■ Exercise task ■
Copy word for word the lines in the records below, starting at the line with "Write a Blender" and ending at the line with "SC.camera = cam". Skip the pictures.

■ Data shown ■
━━━━━━━━━━

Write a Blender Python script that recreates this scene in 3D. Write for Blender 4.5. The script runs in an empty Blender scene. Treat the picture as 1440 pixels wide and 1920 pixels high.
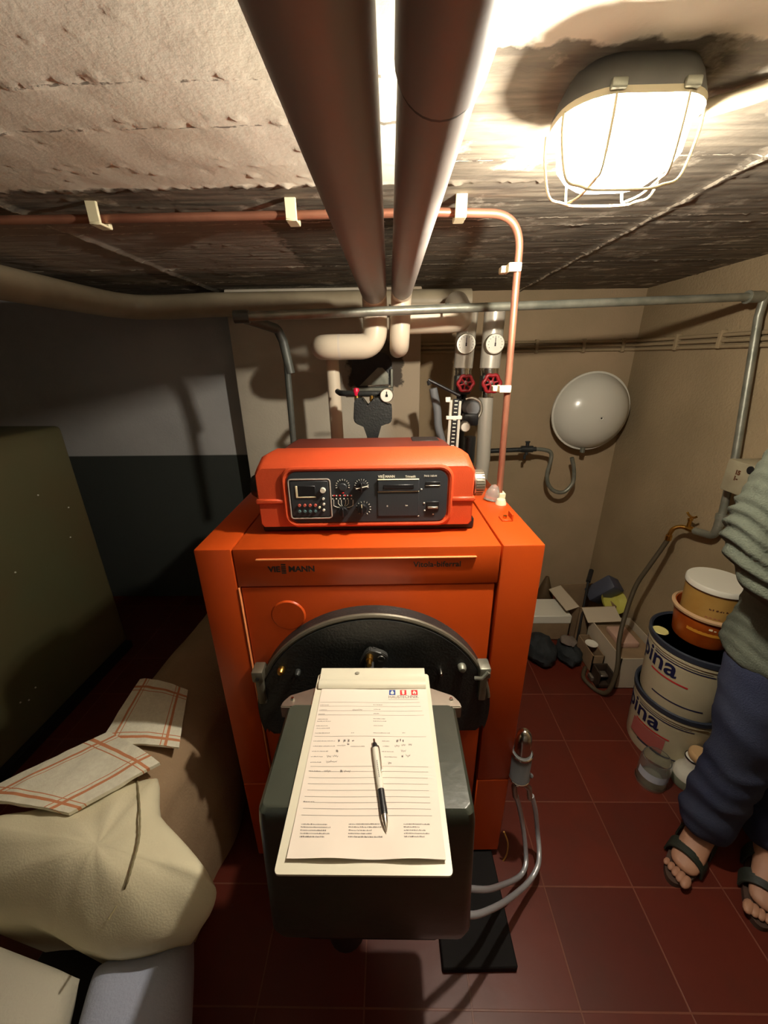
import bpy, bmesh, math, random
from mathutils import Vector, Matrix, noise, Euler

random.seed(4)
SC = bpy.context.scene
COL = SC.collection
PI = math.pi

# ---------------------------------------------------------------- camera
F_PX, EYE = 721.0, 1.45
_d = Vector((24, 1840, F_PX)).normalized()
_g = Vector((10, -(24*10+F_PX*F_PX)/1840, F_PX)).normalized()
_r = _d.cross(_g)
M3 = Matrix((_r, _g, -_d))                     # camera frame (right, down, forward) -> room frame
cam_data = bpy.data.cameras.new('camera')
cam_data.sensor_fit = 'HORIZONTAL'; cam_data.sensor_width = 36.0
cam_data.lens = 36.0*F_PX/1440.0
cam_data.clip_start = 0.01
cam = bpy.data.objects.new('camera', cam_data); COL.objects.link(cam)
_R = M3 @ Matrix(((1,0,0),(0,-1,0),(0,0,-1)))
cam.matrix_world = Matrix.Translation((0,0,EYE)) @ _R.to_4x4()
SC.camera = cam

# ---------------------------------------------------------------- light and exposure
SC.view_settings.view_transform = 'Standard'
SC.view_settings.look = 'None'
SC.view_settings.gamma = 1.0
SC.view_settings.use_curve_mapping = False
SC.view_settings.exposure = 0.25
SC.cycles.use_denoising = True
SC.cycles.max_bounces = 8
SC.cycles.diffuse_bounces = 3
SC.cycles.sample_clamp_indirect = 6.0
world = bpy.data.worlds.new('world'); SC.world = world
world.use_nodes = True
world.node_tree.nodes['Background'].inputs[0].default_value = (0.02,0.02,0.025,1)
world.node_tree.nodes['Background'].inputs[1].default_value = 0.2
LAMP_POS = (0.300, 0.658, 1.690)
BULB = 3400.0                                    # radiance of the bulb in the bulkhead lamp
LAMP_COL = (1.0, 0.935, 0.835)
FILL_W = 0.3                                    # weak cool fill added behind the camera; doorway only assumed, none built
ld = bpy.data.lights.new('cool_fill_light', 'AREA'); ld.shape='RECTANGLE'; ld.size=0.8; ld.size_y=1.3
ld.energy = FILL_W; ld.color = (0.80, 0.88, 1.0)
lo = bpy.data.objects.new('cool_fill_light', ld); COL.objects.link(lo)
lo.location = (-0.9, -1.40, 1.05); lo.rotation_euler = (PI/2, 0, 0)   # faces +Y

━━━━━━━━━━

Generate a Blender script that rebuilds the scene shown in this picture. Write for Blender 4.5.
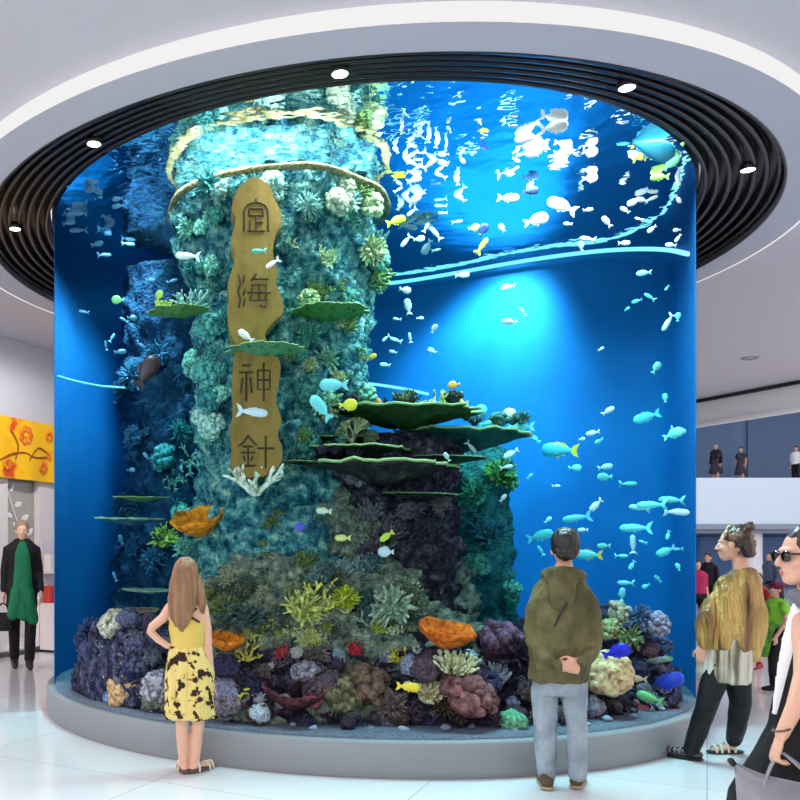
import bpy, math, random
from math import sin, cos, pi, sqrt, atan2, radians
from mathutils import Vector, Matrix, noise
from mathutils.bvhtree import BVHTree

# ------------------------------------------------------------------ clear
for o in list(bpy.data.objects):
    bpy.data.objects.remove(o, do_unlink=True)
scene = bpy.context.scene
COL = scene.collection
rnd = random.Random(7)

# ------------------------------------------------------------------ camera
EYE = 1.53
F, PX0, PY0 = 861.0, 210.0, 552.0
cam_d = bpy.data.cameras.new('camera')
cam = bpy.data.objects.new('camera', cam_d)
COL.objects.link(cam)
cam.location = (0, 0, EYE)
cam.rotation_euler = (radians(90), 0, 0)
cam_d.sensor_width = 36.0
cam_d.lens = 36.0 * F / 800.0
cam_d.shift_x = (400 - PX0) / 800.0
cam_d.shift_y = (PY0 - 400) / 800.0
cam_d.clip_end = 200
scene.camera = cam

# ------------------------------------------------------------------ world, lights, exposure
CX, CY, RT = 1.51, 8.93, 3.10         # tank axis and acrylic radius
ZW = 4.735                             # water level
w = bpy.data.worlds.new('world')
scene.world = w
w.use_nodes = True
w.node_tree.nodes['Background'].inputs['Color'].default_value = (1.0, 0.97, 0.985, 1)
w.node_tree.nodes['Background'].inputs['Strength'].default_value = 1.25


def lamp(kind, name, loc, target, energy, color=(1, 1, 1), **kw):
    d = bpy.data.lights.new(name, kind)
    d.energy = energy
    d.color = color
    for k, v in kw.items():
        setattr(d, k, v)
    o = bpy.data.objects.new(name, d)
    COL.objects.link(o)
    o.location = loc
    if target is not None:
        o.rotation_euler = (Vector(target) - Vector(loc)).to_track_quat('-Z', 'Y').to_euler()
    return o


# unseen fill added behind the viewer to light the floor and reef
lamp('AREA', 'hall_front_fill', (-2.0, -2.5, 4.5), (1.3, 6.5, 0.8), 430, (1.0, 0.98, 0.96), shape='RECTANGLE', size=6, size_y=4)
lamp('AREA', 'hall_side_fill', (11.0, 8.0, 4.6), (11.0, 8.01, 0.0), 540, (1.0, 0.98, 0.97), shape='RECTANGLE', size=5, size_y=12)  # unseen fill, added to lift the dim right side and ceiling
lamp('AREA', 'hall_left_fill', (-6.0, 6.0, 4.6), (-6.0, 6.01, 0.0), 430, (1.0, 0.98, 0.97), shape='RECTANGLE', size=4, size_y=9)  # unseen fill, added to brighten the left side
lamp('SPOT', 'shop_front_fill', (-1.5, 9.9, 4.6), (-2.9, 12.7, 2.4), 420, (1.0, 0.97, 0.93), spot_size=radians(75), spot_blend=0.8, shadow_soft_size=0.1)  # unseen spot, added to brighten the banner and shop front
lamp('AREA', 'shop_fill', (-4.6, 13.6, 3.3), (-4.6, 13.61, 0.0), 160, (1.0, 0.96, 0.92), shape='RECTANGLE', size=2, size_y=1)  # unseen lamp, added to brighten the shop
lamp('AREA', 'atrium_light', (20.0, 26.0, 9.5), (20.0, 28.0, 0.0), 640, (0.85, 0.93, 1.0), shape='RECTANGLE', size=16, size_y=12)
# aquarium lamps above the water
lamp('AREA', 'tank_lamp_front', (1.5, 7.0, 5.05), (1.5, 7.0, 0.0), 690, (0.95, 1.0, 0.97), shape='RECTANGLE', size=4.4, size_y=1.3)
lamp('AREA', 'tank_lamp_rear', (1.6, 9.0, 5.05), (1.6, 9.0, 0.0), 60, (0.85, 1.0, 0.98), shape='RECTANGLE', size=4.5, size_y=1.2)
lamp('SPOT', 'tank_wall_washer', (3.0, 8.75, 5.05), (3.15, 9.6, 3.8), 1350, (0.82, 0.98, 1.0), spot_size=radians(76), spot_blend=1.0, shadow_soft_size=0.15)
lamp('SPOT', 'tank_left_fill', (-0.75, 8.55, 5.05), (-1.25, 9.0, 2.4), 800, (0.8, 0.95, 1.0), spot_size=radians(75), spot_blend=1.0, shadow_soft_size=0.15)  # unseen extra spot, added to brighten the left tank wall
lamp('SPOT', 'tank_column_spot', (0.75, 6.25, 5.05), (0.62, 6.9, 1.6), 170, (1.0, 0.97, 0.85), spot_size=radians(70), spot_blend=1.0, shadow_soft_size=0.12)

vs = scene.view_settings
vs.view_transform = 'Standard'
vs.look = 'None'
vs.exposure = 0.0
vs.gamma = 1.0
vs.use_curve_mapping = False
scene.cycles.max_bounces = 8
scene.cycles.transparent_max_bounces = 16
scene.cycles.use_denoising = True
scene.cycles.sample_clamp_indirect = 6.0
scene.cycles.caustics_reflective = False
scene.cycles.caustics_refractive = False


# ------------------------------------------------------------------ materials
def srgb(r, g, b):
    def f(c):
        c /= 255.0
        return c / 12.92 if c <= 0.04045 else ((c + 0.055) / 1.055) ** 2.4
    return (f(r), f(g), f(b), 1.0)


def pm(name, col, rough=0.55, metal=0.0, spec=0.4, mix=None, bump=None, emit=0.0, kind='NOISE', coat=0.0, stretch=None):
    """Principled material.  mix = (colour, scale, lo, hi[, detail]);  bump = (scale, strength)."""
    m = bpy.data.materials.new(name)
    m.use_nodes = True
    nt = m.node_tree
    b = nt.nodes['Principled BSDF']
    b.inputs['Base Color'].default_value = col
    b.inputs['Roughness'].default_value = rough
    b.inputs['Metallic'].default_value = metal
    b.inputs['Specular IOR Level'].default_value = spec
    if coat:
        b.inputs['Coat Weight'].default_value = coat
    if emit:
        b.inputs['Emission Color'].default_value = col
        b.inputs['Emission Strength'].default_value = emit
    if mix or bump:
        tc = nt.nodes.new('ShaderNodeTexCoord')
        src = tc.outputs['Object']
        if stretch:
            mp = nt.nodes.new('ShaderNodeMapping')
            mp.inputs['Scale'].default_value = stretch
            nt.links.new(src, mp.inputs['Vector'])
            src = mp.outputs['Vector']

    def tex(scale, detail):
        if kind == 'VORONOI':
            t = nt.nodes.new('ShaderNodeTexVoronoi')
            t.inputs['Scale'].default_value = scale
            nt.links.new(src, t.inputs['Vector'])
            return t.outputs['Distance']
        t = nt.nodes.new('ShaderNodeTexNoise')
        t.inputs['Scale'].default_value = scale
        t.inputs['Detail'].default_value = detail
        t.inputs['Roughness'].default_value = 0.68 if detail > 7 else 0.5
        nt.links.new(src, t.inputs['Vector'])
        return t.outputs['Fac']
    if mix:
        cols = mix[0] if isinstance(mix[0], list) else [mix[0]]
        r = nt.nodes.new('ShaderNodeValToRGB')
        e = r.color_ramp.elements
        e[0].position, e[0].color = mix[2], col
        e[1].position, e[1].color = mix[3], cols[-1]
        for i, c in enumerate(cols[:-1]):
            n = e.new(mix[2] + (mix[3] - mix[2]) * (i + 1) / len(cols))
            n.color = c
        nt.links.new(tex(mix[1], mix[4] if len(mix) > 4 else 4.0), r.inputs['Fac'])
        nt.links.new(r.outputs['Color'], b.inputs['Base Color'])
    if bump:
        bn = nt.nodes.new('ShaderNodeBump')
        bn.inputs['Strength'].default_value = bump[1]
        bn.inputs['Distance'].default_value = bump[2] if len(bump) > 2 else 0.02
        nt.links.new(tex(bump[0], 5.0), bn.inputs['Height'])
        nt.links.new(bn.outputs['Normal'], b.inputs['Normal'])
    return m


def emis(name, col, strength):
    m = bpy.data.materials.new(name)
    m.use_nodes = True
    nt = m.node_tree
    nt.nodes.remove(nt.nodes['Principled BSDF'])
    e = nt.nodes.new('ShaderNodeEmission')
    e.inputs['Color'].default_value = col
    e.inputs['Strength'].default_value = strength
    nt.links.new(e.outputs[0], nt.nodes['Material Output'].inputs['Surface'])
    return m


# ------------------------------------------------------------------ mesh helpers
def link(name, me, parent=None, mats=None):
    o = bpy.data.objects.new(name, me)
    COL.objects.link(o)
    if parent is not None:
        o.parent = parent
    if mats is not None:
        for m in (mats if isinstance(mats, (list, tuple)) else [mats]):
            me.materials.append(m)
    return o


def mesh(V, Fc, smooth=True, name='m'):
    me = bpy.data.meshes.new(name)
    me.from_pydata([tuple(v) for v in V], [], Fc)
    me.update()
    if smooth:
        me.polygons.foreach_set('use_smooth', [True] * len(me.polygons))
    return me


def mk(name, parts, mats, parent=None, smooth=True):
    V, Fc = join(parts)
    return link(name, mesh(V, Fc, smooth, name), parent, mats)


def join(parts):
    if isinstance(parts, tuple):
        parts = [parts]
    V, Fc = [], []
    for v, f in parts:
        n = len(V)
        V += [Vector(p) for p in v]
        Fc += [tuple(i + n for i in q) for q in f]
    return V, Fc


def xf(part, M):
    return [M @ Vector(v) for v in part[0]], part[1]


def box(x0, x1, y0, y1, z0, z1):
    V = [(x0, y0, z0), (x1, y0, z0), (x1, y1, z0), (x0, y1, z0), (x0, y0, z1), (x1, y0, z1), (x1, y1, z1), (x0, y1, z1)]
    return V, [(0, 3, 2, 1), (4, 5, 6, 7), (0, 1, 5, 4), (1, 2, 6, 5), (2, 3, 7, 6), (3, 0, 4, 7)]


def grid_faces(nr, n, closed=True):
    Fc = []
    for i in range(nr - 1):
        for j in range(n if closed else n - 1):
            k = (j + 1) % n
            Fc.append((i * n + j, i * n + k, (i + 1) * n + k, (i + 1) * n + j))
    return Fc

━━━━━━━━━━

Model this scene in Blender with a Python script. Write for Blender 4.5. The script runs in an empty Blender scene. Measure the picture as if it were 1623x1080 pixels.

━━━━━━━━━━

■ Result of the exercise ■
Write a Blender Python script that recreates this scene in 3D. Write for Blender 4.5. The script runs in an empty Blender scene. Treat the picture as 1440 pixels wide and 1920 pixels high.
import bpy, bmesh, math, random
from mathutils import Vector, Matrix, noise, Euler

random.seed(4)
SC = bpy.context.scene
COL = SC.collection
PI = math.pi

# ---------------------------------------------------------------- camera
F_PX, EYE = 721.0, 1.45
_d = Vector((24, 1840, F_PX)).normalized()
_g = Vector((10, -(24*10+F_PX*F_PX)/1840, F_PX)).normalized()
_r = _d.cross(_g)
M3 = Matrix((_r, _g, -_d))                     # camera frame (right, down, forward) -> room frame
cam_data = bpy.data.cameras.new('camera')
cam_data.sensor_fit = 'HORIZONTAL'; cam_data.sensor_width = 36.0
cam_data.lens = 36.0*F_PX/1440.0
cam_data.clip_start = 0.01
cam = bpy.data.objects.new('camera', cam_data); COL.objects.link(cam)
_R = M3 @ Matrix(((1,0,0),(0,-1,0),(0,0,-1)))
cam.matrix_world = Matrix.Translation((0,0,EYE)) @ _R.to_4x4()
SC.camera = cam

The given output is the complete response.